How does plus greedy work? It's the same as greedy, you just only look at plus rectangles. Remember plus rectangles and minus rectangles. So let's look at our favorite example here. With greedy, I would sweep up, and every rectangle that was unsatisfied, I would satisfy it. Now I'm going to ignore minus rectangles, only look at plus rectangles. So I see this rectangle, and I say, oh, I don't care because that's a minus rectangle. Then I see this one and this one. I say, oh, those are plus rectangles. So I'm going to add a point here. I'm going to add a point here.
Then I go up to here. I see this rectangle, which is a plus rectangle. That's bad. So I've got to add a point. I see this minus rectangle I don't care about. This is plus greedy. It does not satisfy the set. This rectangle never got satisfied. But it plus satisfies the set. If I do plus greedy, it will be plus satisfied. Every rectangle you draw here, if it's plus rectangle, it's got another point in it.
What's kind of nice, also, is if you actually draw the rectangles you are satisfying-- maybe I'm use another color. There was one rectangle here. There was one rectangle here. And there was one rectangle here. That's a little awkward because they're not on the original points. So I can change them a little bit, maybe move this one down to here and move this one over to here. You could say that those rectangles came from those points. Then this is a set of independent rectangles on the original points.
Maybe not totally obvious, but plus greedy always gives an independent set of plus rectangles. So it's a lower bound. It's not an upper bound because it's not satisfying the point set, but it's a lower bound. I claim it's a very good lower bound.
It by itself might not be great, but you have to consider both of them. So theorem is if I take the max of plus greedy and minus greedy-- each of them is lower bound, so the max is a lower bound on optimal-- then this is within a constant factor of the biggest possible independent rectangle lower bound.
And so this is the way you should choose independent rectangles. Run plus greedy. Run minus greedy. Take the best of the two. That will always be within a constant factor of the best independent set of rectangles, factors like 4 or something in the worst case.
So let me prove this to you. It's a kind of a weird argument. I'm going to define a new quantity. Let's call this OPT x, I guess. It's sort of like if you consider plus rectangles separately from minus rectangles, which is what we're doing. So I would like a point set-- first, I'd like a plus satisfying point set, and then I'd also like a minus satisfying point set. And then I take their union. And I say the cost of that pair of plus satisfying and minus satisfying is the size of the union. So I get a bonus point if they happen to overlap. Not a big deal, just a factor of 2. So this is not a core concept, but it turns out to be basically what we were doing over here.

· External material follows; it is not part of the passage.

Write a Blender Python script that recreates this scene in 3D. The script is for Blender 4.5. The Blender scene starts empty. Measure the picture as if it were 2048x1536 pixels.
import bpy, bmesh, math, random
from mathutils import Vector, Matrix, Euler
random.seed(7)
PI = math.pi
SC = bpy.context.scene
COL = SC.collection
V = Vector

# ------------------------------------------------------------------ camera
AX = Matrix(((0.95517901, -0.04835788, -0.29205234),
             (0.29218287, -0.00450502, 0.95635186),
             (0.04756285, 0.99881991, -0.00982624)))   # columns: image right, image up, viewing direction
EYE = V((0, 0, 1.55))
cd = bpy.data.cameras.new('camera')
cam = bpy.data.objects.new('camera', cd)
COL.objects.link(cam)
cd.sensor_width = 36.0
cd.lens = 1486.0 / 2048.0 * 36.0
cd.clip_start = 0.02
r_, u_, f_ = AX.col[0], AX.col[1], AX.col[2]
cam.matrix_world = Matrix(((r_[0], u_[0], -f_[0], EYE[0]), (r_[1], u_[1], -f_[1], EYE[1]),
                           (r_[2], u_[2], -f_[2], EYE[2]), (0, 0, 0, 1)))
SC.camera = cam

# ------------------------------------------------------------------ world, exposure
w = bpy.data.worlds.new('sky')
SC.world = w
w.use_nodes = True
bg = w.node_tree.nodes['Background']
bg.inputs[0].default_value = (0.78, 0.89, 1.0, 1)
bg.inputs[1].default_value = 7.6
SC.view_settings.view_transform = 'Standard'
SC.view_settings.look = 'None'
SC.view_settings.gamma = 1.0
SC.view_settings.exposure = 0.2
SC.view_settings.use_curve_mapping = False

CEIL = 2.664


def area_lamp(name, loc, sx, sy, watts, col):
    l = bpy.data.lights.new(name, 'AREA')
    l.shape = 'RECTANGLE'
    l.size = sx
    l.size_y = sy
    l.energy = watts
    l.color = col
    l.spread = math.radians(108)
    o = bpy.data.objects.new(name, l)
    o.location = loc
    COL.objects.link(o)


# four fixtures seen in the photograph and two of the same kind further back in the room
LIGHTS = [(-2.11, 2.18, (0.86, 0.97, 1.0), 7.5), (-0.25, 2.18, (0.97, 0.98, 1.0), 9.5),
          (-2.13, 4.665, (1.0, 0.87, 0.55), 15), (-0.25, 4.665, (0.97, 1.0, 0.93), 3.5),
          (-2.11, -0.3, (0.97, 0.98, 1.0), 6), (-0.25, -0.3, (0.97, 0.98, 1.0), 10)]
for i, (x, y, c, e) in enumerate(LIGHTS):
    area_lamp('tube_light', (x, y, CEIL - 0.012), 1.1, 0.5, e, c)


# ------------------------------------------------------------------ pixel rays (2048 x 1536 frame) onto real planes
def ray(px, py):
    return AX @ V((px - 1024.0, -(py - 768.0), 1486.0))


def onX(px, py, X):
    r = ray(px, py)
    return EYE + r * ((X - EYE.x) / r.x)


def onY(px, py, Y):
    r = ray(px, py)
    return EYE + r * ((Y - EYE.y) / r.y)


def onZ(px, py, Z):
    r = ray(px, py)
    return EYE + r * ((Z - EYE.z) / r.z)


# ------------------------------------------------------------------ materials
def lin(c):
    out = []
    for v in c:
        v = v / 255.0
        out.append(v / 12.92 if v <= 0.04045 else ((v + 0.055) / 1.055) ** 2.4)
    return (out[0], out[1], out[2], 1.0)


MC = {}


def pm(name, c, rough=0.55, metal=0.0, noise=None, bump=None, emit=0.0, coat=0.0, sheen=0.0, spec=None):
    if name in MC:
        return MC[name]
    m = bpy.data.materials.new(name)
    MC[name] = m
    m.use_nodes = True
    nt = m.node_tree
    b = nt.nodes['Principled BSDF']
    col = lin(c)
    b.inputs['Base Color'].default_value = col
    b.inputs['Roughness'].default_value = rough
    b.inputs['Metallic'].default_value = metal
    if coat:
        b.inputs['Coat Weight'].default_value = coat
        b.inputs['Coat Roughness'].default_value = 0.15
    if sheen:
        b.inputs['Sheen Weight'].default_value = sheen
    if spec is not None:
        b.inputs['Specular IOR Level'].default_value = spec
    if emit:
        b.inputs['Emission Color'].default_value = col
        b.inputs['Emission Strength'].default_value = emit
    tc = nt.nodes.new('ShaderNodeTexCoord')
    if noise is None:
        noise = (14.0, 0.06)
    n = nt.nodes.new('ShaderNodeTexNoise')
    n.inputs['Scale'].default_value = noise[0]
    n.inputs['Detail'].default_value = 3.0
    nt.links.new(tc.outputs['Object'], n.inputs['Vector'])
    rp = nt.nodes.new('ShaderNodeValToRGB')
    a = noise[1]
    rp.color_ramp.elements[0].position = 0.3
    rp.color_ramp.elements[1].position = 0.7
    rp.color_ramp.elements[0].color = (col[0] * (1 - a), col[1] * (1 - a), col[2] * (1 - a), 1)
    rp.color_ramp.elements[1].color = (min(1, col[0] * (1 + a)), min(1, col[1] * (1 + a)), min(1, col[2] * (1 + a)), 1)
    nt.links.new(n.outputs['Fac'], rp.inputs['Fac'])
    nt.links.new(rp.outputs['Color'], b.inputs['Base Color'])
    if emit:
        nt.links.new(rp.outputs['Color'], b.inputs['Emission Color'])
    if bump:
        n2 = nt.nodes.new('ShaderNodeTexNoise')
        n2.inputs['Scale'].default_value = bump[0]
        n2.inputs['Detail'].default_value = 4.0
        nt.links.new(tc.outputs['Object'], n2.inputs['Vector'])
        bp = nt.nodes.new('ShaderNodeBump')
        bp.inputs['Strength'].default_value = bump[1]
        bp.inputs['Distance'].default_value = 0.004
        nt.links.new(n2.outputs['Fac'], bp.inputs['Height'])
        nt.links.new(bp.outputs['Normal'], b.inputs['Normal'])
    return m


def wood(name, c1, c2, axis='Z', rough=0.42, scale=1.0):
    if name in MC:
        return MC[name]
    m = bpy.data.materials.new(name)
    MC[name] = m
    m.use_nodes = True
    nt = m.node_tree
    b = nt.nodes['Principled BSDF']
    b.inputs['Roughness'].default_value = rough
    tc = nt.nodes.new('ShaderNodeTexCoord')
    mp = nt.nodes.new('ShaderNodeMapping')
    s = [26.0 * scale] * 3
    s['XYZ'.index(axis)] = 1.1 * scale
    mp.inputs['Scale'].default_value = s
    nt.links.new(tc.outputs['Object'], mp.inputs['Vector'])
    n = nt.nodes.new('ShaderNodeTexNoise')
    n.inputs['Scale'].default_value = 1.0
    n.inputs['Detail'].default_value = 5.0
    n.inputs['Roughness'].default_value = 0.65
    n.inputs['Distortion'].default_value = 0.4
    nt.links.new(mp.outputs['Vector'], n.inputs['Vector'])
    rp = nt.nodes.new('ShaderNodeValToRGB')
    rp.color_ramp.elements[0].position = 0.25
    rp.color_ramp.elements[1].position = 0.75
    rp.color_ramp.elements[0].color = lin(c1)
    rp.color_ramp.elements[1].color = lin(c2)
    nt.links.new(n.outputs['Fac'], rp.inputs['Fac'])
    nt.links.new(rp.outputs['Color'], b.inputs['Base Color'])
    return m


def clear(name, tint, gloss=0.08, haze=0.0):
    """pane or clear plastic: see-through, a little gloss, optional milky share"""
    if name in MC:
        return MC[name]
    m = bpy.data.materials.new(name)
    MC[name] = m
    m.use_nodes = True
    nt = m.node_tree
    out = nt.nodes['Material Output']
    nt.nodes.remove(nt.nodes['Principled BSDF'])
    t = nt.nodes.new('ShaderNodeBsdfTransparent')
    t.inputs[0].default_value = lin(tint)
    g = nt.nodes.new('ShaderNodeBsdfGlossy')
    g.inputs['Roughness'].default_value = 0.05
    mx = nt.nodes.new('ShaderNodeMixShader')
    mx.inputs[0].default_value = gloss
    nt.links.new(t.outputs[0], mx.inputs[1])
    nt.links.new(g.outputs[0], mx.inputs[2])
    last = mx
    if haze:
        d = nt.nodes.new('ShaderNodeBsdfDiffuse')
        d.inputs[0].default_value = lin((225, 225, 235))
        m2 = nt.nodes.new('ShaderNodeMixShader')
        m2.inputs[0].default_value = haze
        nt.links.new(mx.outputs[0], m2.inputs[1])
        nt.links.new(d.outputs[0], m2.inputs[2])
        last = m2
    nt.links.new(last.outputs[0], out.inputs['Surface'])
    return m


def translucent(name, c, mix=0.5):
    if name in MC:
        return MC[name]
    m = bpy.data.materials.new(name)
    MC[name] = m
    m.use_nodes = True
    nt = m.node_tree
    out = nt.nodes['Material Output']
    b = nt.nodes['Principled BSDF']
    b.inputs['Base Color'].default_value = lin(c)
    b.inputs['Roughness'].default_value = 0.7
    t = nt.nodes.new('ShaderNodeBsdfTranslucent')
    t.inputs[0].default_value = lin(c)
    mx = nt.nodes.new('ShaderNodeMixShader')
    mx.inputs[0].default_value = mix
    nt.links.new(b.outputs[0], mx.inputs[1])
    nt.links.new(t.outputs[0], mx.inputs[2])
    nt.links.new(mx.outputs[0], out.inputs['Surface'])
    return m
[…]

Let me give you a sequence of crazy inequalities. First one is that this OPT thing is greater than or equal to size of the input. Each of these inequalities is totally obvious, but the conclusion is kind of crazy.

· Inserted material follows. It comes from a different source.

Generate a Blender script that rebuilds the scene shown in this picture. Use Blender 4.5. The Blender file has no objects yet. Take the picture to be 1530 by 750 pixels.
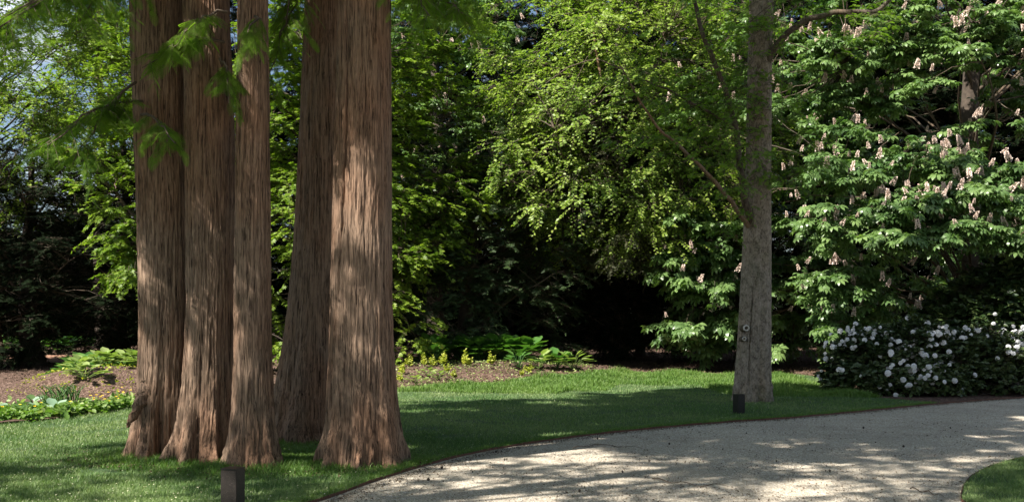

The independent rectangle lower bound, which we proved, says that if you look at plus satisfying things that's going to be at least size of the input plus the max number of independent rectangles. If you look at the minus satisfying things, that's also going to be at least size of the input plus maximum number of minus independent rectangles. So we already proved this. That, if you look at this union, it's going to be at least the size of the input plus half the overall max. So that's what we proved at the beginning a lecture.

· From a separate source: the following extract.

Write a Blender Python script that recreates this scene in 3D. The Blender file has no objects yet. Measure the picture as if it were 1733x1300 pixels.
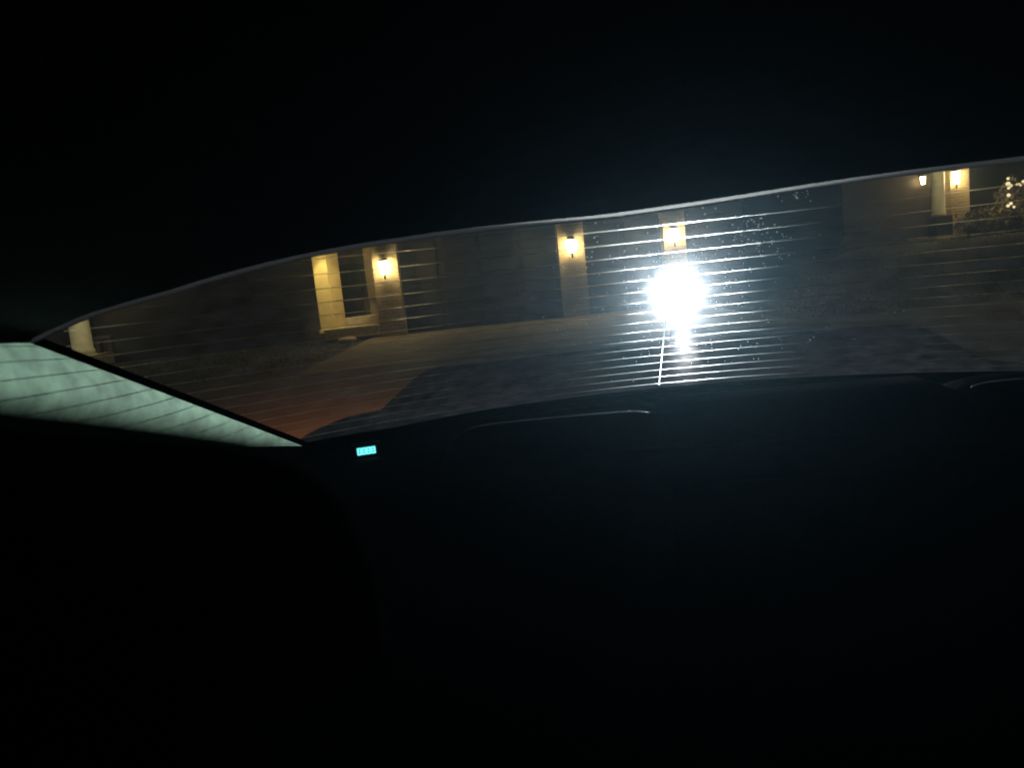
import bpy, bmesh, math, random
from mathutils import Vector, Matrix
random.seed(7)
C = bpy.context.scene
COL = C.collection
R = math.radians
CAM_H = 1.2
ROLL, PITCH, FPX = R(6.0), math.atan(185/1360.0), 1360.0

# ------------------------------------------------------------------ survey helpers (measured bearings -> world)
def ray(px, py):
    dx, dy = px-866.5, py-650.0
    x = dx*math.cos(ROLL)-dy*math.sin(ROLL); y = dx*math.sin(ROLL)+dy*math.cos(ROLL)
    c, s = math.cos(PITCH), math.sin(PITCH)
    return Vector((x/FPX, c-s*y/FPX, -s-c*y/FPX))
def at(px, py, Y):
    r = ray(px, py); t = Y/r.y
    return Vector((r.x*t, Y, CAM_H+r.z*t))

# car frame: u to the right, v to the rear, z above ground
YAW = R(6.5); UC = 0.14
cy_, sy_ = math.cos(YAW), math.sin(YAW)
GV, GB, GK, GU, GZ = 1.5, 1.786, 0.588, 0.159, CAM_H-0.228
def glass_v(u, z): return GV-GB*(z-GZ)-GK*(u-GU)**2
def L(u, v, z): return Vector((u-UC, v, z))          # car-local coordinates
def car_world(u, v, z): return Vector((u*cy_+v*sy_, -u*sy_+v*cy_, z))
def on_glass(px, py):
    r = ray(px, py)
    u, v, z = r.x*cy_-r.y*sy_, r.x*sy_+r.y*cy_, r.z
    A = GK*u*u; B = v+GB*z-2*GK*u*GU; Cc = -(GV+GB*(GZ-CAM_H))+GK*GU*GU
    t = (-B+math.sqrt(B*B-4*A*Cc))/(2*A) if A > 1e-12 else -Cc/B
    return t*u, t*z+CAM_H

# ------------------------------------------------------------------ object helpers
def link(name, bm, mat, parent=None, smooth=False):
    me = bpy.data.meshes.new(name); bm.to_mesh(me); bm.free()
    me.materials.append(mat)
    if smooth:
        for p in me.polygons: p.use_smooth = True
    o = bpy.data.objects.new(name, me); COL.objects.link(o)
    if parent: o.parent = parent
    return o
def empty(name, loc, label, cat, rz=0, group=None):
    o = bpy.data.objects.new(name, None); COL.objects.link(o)
    o.location = loc; o.rotation_euler = (0, 0, rz); o.empty_display_size = .2
    return tag(o, label, cat, group)
def tag(o, label, cat, group=None):
    o['label'] = label; o['category'] = cat
    if group: o['group'] = group
    return o
def struct(o, kind='structure'):
    o['kind'] = kind; return o
def box(bm, x0, x1, y0, y1, z0, z1, bev=0):
    r = bmesh.ops.create_cube(bm, size=1, matrix=Matrix.Translation(((x0+x1)/2, (y0+y1)/2, (z0+z1)/2)) @ Matrix.Diagonal((x1-x0, y1-y0, z1-z0, 1)))
    if bev:
        vs = set(r['verts']); es = [e for e in bm.edges if e.verts[0] in vs and e.verts[1] in vs]
        bmesh.ops.bevel(bm, geom=es, offset=bev, segments=2, affect='EDGES', profile=.5)
    return bm
def tube(bm, pts, rad, n=8, cap=True, flat=None):
    pts = [Vector(p) for p in pts]; rings = []; N = len(pts)
    for i, p in enumerate(pts):
        d = (pts[min(i+1, N-1)]-pts[max(i-1, 0)]).normalized()
        a = Vector((0, 0, 1)) if abs(d.z) < .9 else Vector((1, 0, 0))
        s = d.cross(a).normalized(); w = s.cross(d).normalized()
        r = rad[i] if isinstance(rad, (list, tuple)) else rad
        rings.append([bm.verts.new(p+s*r*math.cos(2*math.pi*k/n)+w*r*math.sin(2*math.pi*k/n)) for k in range(n)])
    for a, b in zip(rings, rings[1:]):
        for k in range(n): bm.faces.new((a[k], a[(k+1) % n], b[(k+1) % n], b[k]))
    if cap and N > 1:
        bm.faces.new(rings[0][::-1]); bm.faces.new(rings[-1])
    return bm
def grid(bm, f, nu, nv, flip=False):
    V = [[bm.verts.new(f(i/nu, j/nv)) for j in range(nv+1)] for i in range(nu+1)]
    for i in range(nu):
        for j in range(nv):
            q = (V[i][j], V[i+1][j], V[i+1][j+1], V[i][j+1])
            bm.faces.new(q[::-1] if flip else q)
    return V
def lathe(bm, prof, n=24, M=Matrix.Identity(4)):
    rings = [[bm.verts.new(M @ Vector((r*math.cos(2*math.pi*k/n), r*math.sin(2*math.pi*k/n), z))) for k in range(n)] for r, z in prof]
    for a, b in zip(rings, rings[1:]):
        for k in range(n): bm.faces.new((a[k], a[(k+1) % n], b[(k+1) % n], b[k]))
    bm.faces.new(rings[0][::-1]); bm.faces.new(rings[-1])
    return bm
def solid(o, t, off=-1):
    m = o.modifiers.new('thickness', 'SOLIDIFY'); m.thickness = t; m.offset = off
def sm(a, b, x):
    t = max(0, min(1, (x-a)/(b-a))); return t*t*(3-2*t)

# ------------------------------------------------------------------ materials
def mat(name, col, rough=.6, var=.25, scale=6, metal=0, bump=0, bscale=60, spec=.5, sheen=0):
    m = bpy.data.materials.new(name); m.use_nodes = True
    nt = m.node_tree; p = nt.nodes['Principled BSDF']
    p.inputs['Roughness'].default_value = rough; p.inputs['Metallic'].default_value = metal
    p.inputs['Specular IOR Level'].default_value = spec
    tc = nt.nodes.new('ShaderNodeTexCoord')
    n = nt.nodes.new('ShaderNodeTexNoise'); n.inputs['Scale'].default_value = scale; n.inputs['Detail'].default_value = 6
    nt.links.new(tc.outputs['Object'], n.inputs['Vector'])
    r = nt.nodes.new('ShaderNodeValToRGB')
    r.color_ramp.elements[0].position = .3; r.color_ramp.elements[1].position = .7
    r.color_ramp.elements[0].color = [c*(1-var) for c in col]+[1]
    r.color_ramp.elements[1].color = [min(1, c*(1+var)) for c in col]+[1]
    nt.links.new(n.outputs['Fac'], r.inputs['Fac']); nt.links.new(r.outputs['Color'], p.inputs['Base Color'])
    if bump:
        b = nt.nodes.new('ShaderNodeBump'); b.inputs['Strength'].default_value = bump; b.inputs['Distance'].default_value = .01
        n2 = nt.nodes.new('ShaderNodeTexNoise'); n2.inputs['Scale'].default_value = bscale; n2.inputs['Detail'].default_value = 5
        nt.links.new(tc.outputs['Object'], n2.inputs['Vector']); nt.links.new(n2.outputs['Fac'], b.inputs['Height'])
        nt.links.new(b.outputs['Normal'], p.inputs['Normal'])
    return m
def brick(name, c1, c2, mortar, scale=1.0, rough=.85):
    m = mat(name, c1, rough); nt = m.node_tree; p = nt.nodes['Principled BSDF']
    tc = nt.nodes['Texture Coordinate']
    mp = nt.nodes.new('ShaderNodeMapping'); mp.inputs['Rotation'].default_value = (R(90), 0, 0)
    nt.links.new(tc.outputs['Object'], mp.inputs['Vector'])
    b = nt.nodes.new('ShaderNodeTexBrick'); b.inputs['Scale'].default_value = scale
    b.inputs['Color1'].default_value = (*c1, 1); b.inputs['Color2'].default_value = (*c2, 1); b.inputs['Mortar'].default_value = (*mortar, 1)
    b.inputs['Brick Width'].default_value = .22; b.inputs['Row Height'].default_value = .075; b.inputs['Mortar Size'].default_value = .006
    nt.links.new(mp.outputs['Vector'], b.inputs['Vector']); nt.links.new(b.outputs['Color'], p.inputs['Base Color'])
    bp = nt.nodes.new('ShaderNodeBump'); bp.inputs['Strength'].default_value = .5; bp.inputs['Distance'].default_value = .01; bp.invert = True
    nt.links.new(b.outputs['Fac'], bp.inputs['Height']); nt.links.new(bp.outputs['Normal'], p.inputs['Normal'])
    return m
def emit(name, col, st):
    m = bpy.data.materials.new(name); m.use_nodes = True; nt = m.node_tree; nt.nodes.clear()
    e = nt.nodes.new('ShaderNodeEmission'); o = nt.nodes.new('ShaderNodeOutputMaterial')
    e.inputs['Color'].default_value = (*col, 1); e.inputs['Strength'].default_value = st
    nt.links.new(e.outputs[0], o.inputs['Surface']); return m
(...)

Now, this is the best way to use independent rectangles. This kind of Signed Greedy, which is the max of the two signs, is a way to find independent rectangles. So it's only going to be worse. It's going to be smaller. So we can say is greater than or equal to half the max of plus greedy and minus greedy. This was the max. So this is another way to do it, so it must be smaller.
Now, greedy computes a plus satisfying assignment. So I could say, well, if you looked at the optimal plus satisfying assignment-- this is something we defined at the beginning of lecture-- and the optimal minus satisfying assignment, that's only going to be smaller than greedy because greedy is an algorithm for solving OPT plus. It can't be better than the optimum. Greedy again has to be bigger than the optimum.
Now I just want to turn this max into a plus because the max is always at least the average. So if I take the average, which turns it into 1/4 OPT plus plus OPT minus. Then that holds. You turn the max into a plus. If I look at the optimal plus satisfying plus the optimal minus satisfying, that's only going to be bigger than this thing because this can only save like a factor of 2 or whatever over just adding them up. I don't even need to factor of 2 thing. I just need that if you add them up, that's only going to be worse than just counting them as the union.
So we get what I call a sandwich. On the one side, we have OPT x. On the other side, we have 1/4 OPT x. I really don't care about OPT x personally. I mean, it's kind of interesting to see that it's here. But the point is these are within a constant factor. Therefore, all of these things in between are within a constant factor of each other.
So in particular, this thing, max of the two greedys, is within a constant factor of this thing. This is the independent rectangle lower bound, the best one. It also tells you that OPT x is basically what we're computing here.
So this is weird. I'm going to draw one more picture, which is greedy versus Signed Greedy. Remember greedy from last lecture. Greedy says, look, I'm going to fix plus rectangles, and I'm going to fix minus rectangles. It does them both at the same time. Signed Greedy says, look, I'm going to do the plus rectangles separately, and then I'm going to the minus rectangles separately, and then add them up or take the union or take the max. It doesn't matter. It's a constant factor. Just add them separately.
This one is an upper bound. It is a binary search tree. This thing is a lower bound. All binary search trees must take at least this. Are they equal up to constant factors? We don't know. That's the big question. They look almost identical. But what greedy has to deal with is sort of the interrelations. When I fix some plus rectangles, I might get new minus rectangles that I have to fix with greedy.
Signed Greedy doesn't have to deal with that. It's just the plus rectangles. They might make more plus rectangles, but that's all I have to deal with. It doesn't deal with the interaction between plus and minus rectangles. Seems like the interaction kind of fades away as a geometric series. And therefore, these things are the same up to constant factors. But we have no way to prove that. It could be the interaction blows you out of the water somehow.